Start reading the Gospel of John and may this testimony lead you to "believe that Jesus is the Christ, the Son of God, and that by believing you may have life in his name."

Friday 6 July 2018

Live to the glory of God
Worship is more than music, words and services. Of course its important to sing and share and manifest the gifts of the Spirit as we 'come together’ and attend services of worship (1 Corinthians 14:26). 

But worship is also a matter of living every single moment to the glory of God. Romans 12:1 issues the call 'to present your bodies as a living sacrifice, holy and acceptable to God, which is your spiritual worship.’ 

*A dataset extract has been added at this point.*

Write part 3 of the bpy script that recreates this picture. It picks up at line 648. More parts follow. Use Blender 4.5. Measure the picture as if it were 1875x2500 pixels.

Everything we do in and with our bodies, should be a part of our ‘spiritual  worship’. This life of worship is to be our grateful response to the gospel, which Paul has expounded in detail for eleven chapters of his letter to the Romans and which he summaries in Romans12:1 as 'the mercies of God’. 

Because God in Christ has been merciful in coming himself to pay the penalty for our sins and then rise from the dead to justify us through faith in Jesus as Lord (Romans 3:21-26; 10:9), we should want to say thank you by the way we live the rest of our lives on earth, in the body, as ‘a living sacrifice’ of ‘spiritual worship’.

Paul develops this idea of living to the glory of God in his first letter to the Corinthians. 1 Corinthians 6:19-20 says; ‘Do you not know that your body is a temple of the Holy Spirit within you, whom you have from God? You are not your own, 20 for you were bought with a price. So glorify God in your body.’ 

There it is again, worship is the outcome of the impact of the gospel. Because 'you were bought with a price' by Jesus death as a ‘ransom’ (Mark 10:45), you should respond and ‘glorify God in your body.’ 

And this life of living to the glory of God is possible because the indwelling Holy Spirit has turned your body into ‘a temple’. You are walking ‘worship centre’, a carrier of the presence of God. 

Enabled by the perpetual presence of the Holy Spirit ‘within you’, every part and moment of your life can become worship. 

1 Corinthians 10:31 sums this all up saying; 'So, whether you eat or drink, or whatever you do, do all to the glory of God.’ 

That’s the goal of the gospel, to orientate our lives around God so that we live to his praise and glory, now and forever. Amen.